Nora Navas es la silenciosa Agnes, la protectora de Rose. Cada vez que la miraba veía sus ojos que no perdían comba, atenta a todo, siempre conectada, siempre mostrando sus sentimientos secretos: otro portento. Màrcia Cisteró es Rose, la dulce Rose, la retrasada Rose, la angélica Rose. El personaje que más me parte el alma, porque es el más inocente. Impresionante cuando vuelve de las colinas de Lough Anna y no quiere contarle a nadie lo que ha pasado. ¡Y cómo Marta Marco es la primera en darse cuenta, en silencio! Eso no está en el texto. Ese gran voltaje de tragedia es trabajo del director y de las actrices. El silencio que se crea en la escena y sube por la grada como un agua lenta y empapa al público.
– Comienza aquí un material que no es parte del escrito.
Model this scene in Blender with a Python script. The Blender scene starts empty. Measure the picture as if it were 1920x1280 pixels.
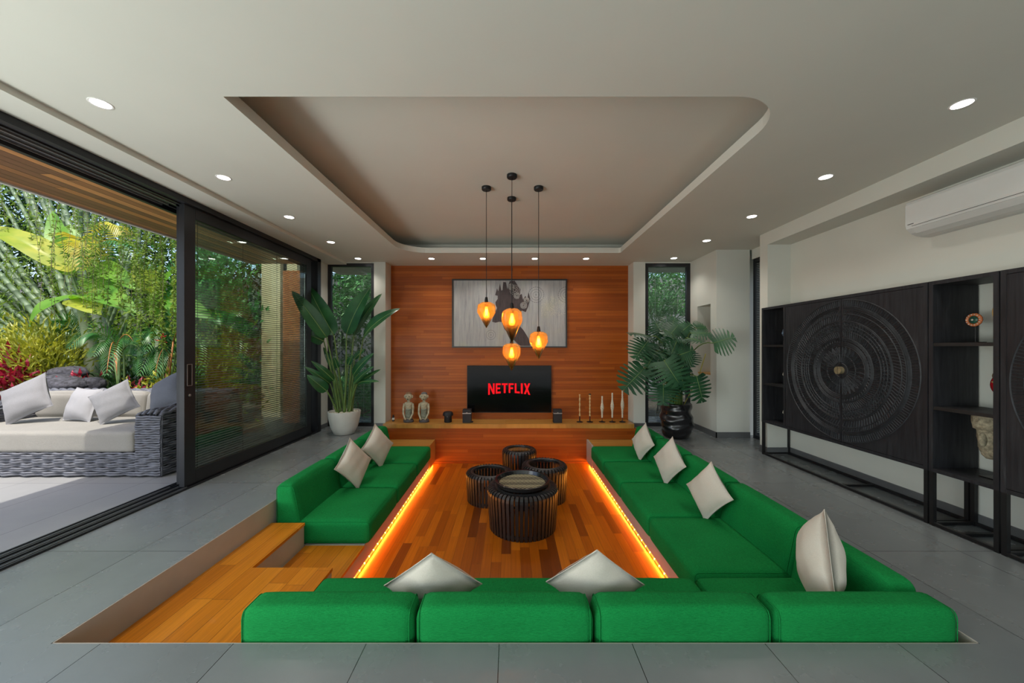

El tío Jack es el formidable Ramon Vila. Le miro y en su Jack veo a un mago, primero caído, luego recuperando sus antiguos poderes. Veo su rostro, iluminado, realmente iluminado por los recuerdos de África. Y su andar exultante en la ceremonia del intercambio de sombreros, mucho más poderosa de lo que parece a simple vista. Lástima que no haya sombreros para todas las hermanas. Pero hay música. Ferran Utzet remata la función a lo grande, con una maravillosa coreografía que enlaza los mejores recuerdos de Michael, y que John Ford hubiera admirado. Dice Michael: “Bailan con los ojos entrecerrados porque abrirlos desharía la magia… bailan como si el secreto más sagrado de la existencia, todas las esperanzas que en ella depositamos, estuviera en esos movimientos hipnóticos y silenciosos… como si la música fuera una forma de hablar, de susurrarse palabras íntimas y sagradas…”. Gracias, gracias, gracias.

Dansa d’agost, de Brian Friel. Dirección: Ferran Utzet. Intérpretes: Albert Triola y Mónica López encabezan el reparto. Teatre de la Biblioteca de Catalunya. Barcelona. Hasta el 1 de mayo.